Druga część „Talizmana z zaświatów” znacznie różni się od pierwszej. Wszystko się tu zmienia. Pojawia się wielu nowych bohaterów, z których każdy ma swoją historię. Beata z pierwszej części pojawia się tylko na początku powieści. Na pierwszym planie nie jest już magiczna moc obrączki, ale wątek zleconego zabójtwa. Akcja również nie toczy się już w Polsce ale zagranicą.

Warto zwrócić uwagę jak zmienił się warsztat literacki autorki. Pierwsza część była znacznie krótsza, autorka oszczędzała zbędnych opisów czy dialogów. Natomiast druga część jest dłuższa, opisy są znacznie bogatsze, ciekawe, więcej się dzieje i czyta się o niebo lepiej.

„Talizman z zaświatów” to powieść oderwana od rzeczywistości. Jest to komedia obyczajowa z niebanalnym wątkiem kryminalnym.

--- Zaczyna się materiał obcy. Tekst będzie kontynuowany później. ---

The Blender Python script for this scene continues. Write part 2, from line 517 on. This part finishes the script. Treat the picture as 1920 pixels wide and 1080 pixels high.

Przy tej lekturze nie można się nudzić. Cały czas coś się dzieje, pełno jest zwrotów akcji, a także sytuacji, przy którym nie sposób się nie śmiać.

Podsumowując, jeśli macie ochotę na dobra, niebanalną i nieszablonową komedię obyczajową to zdecydowanie polecam Wam drugą część „Talizmana z zaświatów”. Jest to gwarancja odprężenia i dobrej zabawy. Polecam.